The High Court of Justice in London has held that fugitive economic offender Nirav Modi is personally liable to Bank of India more than $11 million (over ₹100 crore) under a 2013 personal guarantee in favour of the bank. [Bank of India v. Firestar Diamond FZE & Ors]
Deputy High Court Judge Simon Tinkler, sitting at the London Circuit Commercial Court in England and Wales, rejected Modi’s core defences based on Indian foreign exchange law, service of demand and interest calculations.
The judge explained that this was a simple question of whether Modi had been validly served with a demand for a liability he owed to the bank and whether the guarantee was enforceable. He answered both questions in the bank’s favour.
He ruled that Bank of India was entitled to call on Modi’s personal guarantee after the Dubai entity in the Firestar group failed to repay facilities extended under an English‑law facility agreement.
The bank had lent $9.83 million to Dubai‑based Firestar Diamond FZE on interest and Modi had given a personal guarantee that he would repay monies to the bank if Firestar failed to do so. After set‑offs and recoveries from other sources, the unpaid principal was $4,105,189.34, a figure Modi accepted as the outstanding principal due from the borrower.
The bank had already obtained a summary judgment in 2024 against Firestar Diamond FZE for $4,105,189.34 plus interest. Firestar Diamond FZE is now a dormant company and its Indian parent, Firestar International Pvt Ltd, has been declared insolvent.
Modi argued that under the Foreign Exchange Management (Guarantees) Regulations 2000, the guarantee was void or unenforceable without prior approval from the Reserve Bank of India (RBI).
Both Indian law experts agreed that the regulation applied and that Indian resident Modi bore the obligation to obtain RBI permission.
However, the bank’s expert, Sushmita Gandhi, testified that non‑compliance with the FEM Regulations was rectifiable and that the RBI could approve the guarantee retrospectively, so the document remained valid and binding.
The judge accepted Gandhi’s evidence and held that the guarantee was enforceable.
“I am satisfied from his evidence and the document itself that the interest was properly payable by Firestar and that Mr Modi has guaranteed payment of it,” the judge held.
According to the Court, the core of the trial was the demand sent to Modi in October 2025 at his contractual address in Mumbai and to HMP Thameside, where he is detained pending extradition proceedings to India.
The bank stated that it served an initial demand on Modi in April 2018 and a further formal demand in October 2025, when Modi was in custody in an English prison pending extradition to India.

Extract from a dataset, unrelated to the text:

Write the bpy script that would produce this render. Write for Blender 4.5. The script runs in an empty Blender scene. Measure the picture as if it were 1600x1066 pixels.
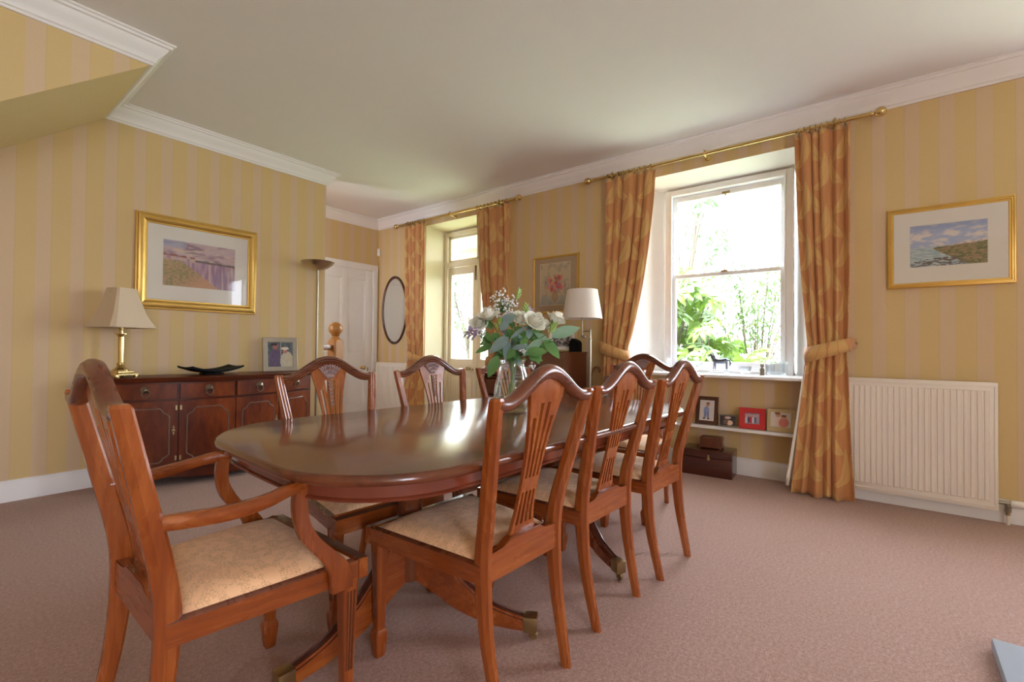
import bpy, bmesh, math, random
from mathutils import Vector, Matrix, noise
V = Vector
PI = math.pi
rnd = random.Random(7)
sc = bpy.context.scene
COL = sc.collection

# ------------------------------------------------------------------ camera
CAM_H = 1.09
F_PX = 721.6
_yaw, _pit, _rol = [math.radians(a) for a in (37.588, .7815, .511)]
_f = V((math.cos(_yaw)*math.cos(_pit), math.sin(_yaw)*math.cos(_pit), math.sin(_pit)))
_r = _f.cross(V((0, 0, 1))).normalized()
_u = _r.cross(_f)
CR = _r*math.cos(_rol) + _u*math.sin(_rol)
CU = _u*math.cos(_rol) - _r*math.sin(_rol)
CF = _f
cd = bpy.data.cameras.new('camera')
cd.sensor_fit = 'HORIZONTAL'
cd.sensor_width = 36.0
cd.lens = F_PX/1600*36.0
cd.clip_start = .02
cam = bpy.data.objects.new('camera', cd)
COL.objects.link(cam)
mw = Matrix.Identity(4)
for i in range(3):
    mw[i][0], mw[i][1], mw[i][2] = CR[i], CU[i], -CF[i]
mw[2][3] = CAM_H
cam.matrix_world = mw
sc.camera = cam


def at(px, py, depth):
    """a point of the room at a real distance (metres along the view axis)"""
    return V((0, 0, CAM_H)) + depth*(CF + CR*((px-800)/F_PX) - CU*((py-533)/F_PX))


# ------------------------------------------------------------------ world, exposure
sc.view_settings.view_transform = 'Standard'
sc.view_settings.look = 'None'
sc.view_settings.gamma = 1.0
sc.view_settings.exposure = 1.5
sc.view_settings.use_curve_mapping = False
sc.cycles.use_denoising = True
sc.cycles.sample_clamp_indirect = 8.0
sc.cycles.max_bounces = 10
sc.cycles.diffuse_bounces = 6
sc.cycles.transparent_max_bounces = 16
SKY = 7.0
YF_ = -3.6
wd = bpy.data.worlds.new('sky')
sc.world = wd
wd.use_nodes = True
bg = wd.node_tree.nodes['Background']
bg.inputs['Color'].default_value = (.90, .97, 1.12, 1)
bg.inputs['Strength'].default_value = SKY


def portal(name, loc, rot, sx, sy):
    l = bpy.data.lights.new(name, 'AREA')
    l.shape = 'RECTANGLE'
    l.size, l.size_y = sx, sy
    l.cycles.is_portal = True
    o = bpy.data.objects.new(name, l)
    o.location, o.rotation_euler = loc, rot
    COL.objects.link(o)


# daylight portals at the windows (they only guide sampling of the sky)
portal('daylight_window', (4.74, 1.05, 1.78), (0, PI/2, 0), 1.85, 1.1)
portal('daylight_door', (4.74, 4.12, 1.6), (0, PI/2, 0), 2.2, 1.25)
portal('daylight_second_window', (4.74, -2.05, 1.78), (0, PI/2, 0), 1.85, 1.7)
portal('daylight_rear_fill', (-1.35, YF_-.35, 1.5), (PI/2, 0, 0), 1.3, 2.2)  # portal at the unseen rear opening added for fill light
portal('daylight_recess_fill', (1.28, 5.35, 1.775), (0, -PI/2, 0), 1.05, .5)  # portal at the opening added to light the stair recess
sun = bpy.data.lights.new('sun', 'SUN')
sun.energy, sun.angle, sun.color = 14.0, math.radians(1.5), (1, .95, .86)
so_ = bpy.data.objects.new('sun', sun)
so_.rotation_euler = V((.26, -.20, -.94)).to_track_quat('-Z', 'Y').to_euler()   # high, from behind the house
COL.objects.link(so_)

# ------------------------------------------------------------------ room dimensions
WX = 4.28          # window wall
LY = 4.68          # sideboard wall
BY = 5.855         # far wall with the white door
CZ = 2.97          # ceiling
XL = -2.2          # unseen left end of the room
YF = -3.6          # unseen rear wall
BK = 3.56          # stair bulkhead face
BX = .88           # stair bulkhead end


# ------------------------------------------------------------------ material helpers
class NT:
    def __init__(self, name):
        self.m = bpy.data.materials.new(name)
        self.m.use_nodes = True
        self.t = self.m.node_tree
        self.p = self.t.nodes['Principled BSDF']

    def n(self, typ, ins=None, **props):
        nd = self.t.nodes.new(typ)
        for k, v in props.items():
            setattr(nd, k, v)
        for k, v in (ins or {}).items():
            self.set(nd.inputs[k], v)
        return nd

    def set(self, sock, v):
        if isinstance(v, bpy.types.NodeSocket):
            self.t.links.new(v, sock)
        elif isinstance(v, bpy.types.Node):
            self.t.links.new(v.outputs[0], sock)
        else:
            if sock.type == 'RGBA' and len(v) == 3:
                v = (*v, 1)
            sock.default_value = v

    def math(self, op, a, b=0.0, c=0.0):
        nd = self.n('ShaderNodeMath', operation=op)
        for i, v in enumerate((a, b, c)):
            self.set(nd.inputs[i], v)
        return nd.outputs[0]

    def mix(self, f, a, b, blend='MIX'):
        nd = self.n('ShaderNodeMix', data_type='RGBA', blend_type=blend)
        self.set(nd.inputs[0], f)
        self.set(nd.inputs[6], a)
        self.set(nd.inputs[7], b)
        return nd.outputs[2]

    def ramp(self, f, stops):
        nd = self.n('ShaderNodeValToRGB')
        self.set(nd.inputs[0], f)
        e = nd.color_ramp.elements
        while len(e) < len(stops):
            e.new(.5)
        for i, (p, c) in enumerate(stops):
            e[i].position = p
            e[i].color = (*c, 1)
        return nd.outputs[0]

    def coords(self, kind='Object', scale=(1, 1, 1), rot=(0, 0, 0)):
        tc = self.n('ShaderNodeTexCoord')
        mp = self.n('ShaderNodeMapping', {'Vector': tc.outputs[kind], 'Scale': scale, 'Rotation': rot})
        return mp.outputs[0]

    def noise(self, vec, scale=5, detail=3, rough=.5, dist=0):
        return self.n('ShaderNodeTexNoise', {'Vector': vec, 'Scale': scale, 'Detail': detail, 'Roughness': rough, 'Distortion': dist}).outputs[0]

    def bump(self, h, strength=.3, dist=.01):
        b = self.n('ShaderNodeBump', {'Height': h, 'Strength': strength, 'Distance': dist})
        self.set(self.p.inputs['Normal'], b)

    def setp(self, **kw):
        names = {'color': 'Base Color', 'rough': 'Roughness', 'metal': 'Metallic', 'coat': 'Coat Weight',
                 'coat_rough': 'Coat Roughness', 'spec': 'Specular IOR Level', 'sheen': 'Sheen Weight',
                 'trans': 'Transmission Weight', 'sss': 'Subsurface Weight', 'ior': 'IOR'}
        for k, v in kw.items():
            self.set(self.p.inputs[names[k]], v)
        return self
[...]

Modi argued that demands under the guarantee had to be sent by registered post and that ordinary post could not amount to valid service.
The Court found that the clauses of the personal guarantee permitted service by letter without any requirement of registered post and held that the evidence showed that the demand was properly posted. It further held that service at his contractual Mumbai address complied with the guarantee and that in any event, Modi in fact received the October 2025 demand in prison and was very well aware of its contents.
Modi also argued that the bank’s interest claim was flawed because of how it was calculated after September 30, 2024, when synthetic LIBOR (a benchmark rate based on banks’ estimated inter‑bank lending costs in London) stopped being published. He said that the later demands did not reflect any true liability owed by him.
The judge rejected this, noting that the loan was clearly repayable on demand.
The Court reasoned that the contract itself allowed the bank to move to a new benchmark, SOFR (a US dollar rate based on actual overnight transactions in US money markets) once LIBOR ceased.
The Court also criticised prisons HMP Thameside and HMP Pentonville for serious failures that disrupted the civil trial.
“That detention, or more precisely, the failure of the prison service to assist with the administration of justice or comply with court orders, caused a number of issues before and during the trial, and indeed caused the initial trial date to be postponed,” the judge observed.
Modi’s January 2026 trial date had to be vacated after his legal papers were not transferred when he was moved from Thameside to Pentonville despite court orders. Pentonville also failed twice to produce him in court.
The prison later issued a detailed statement acknowledging errors, apologising and setting out changes to training and processes.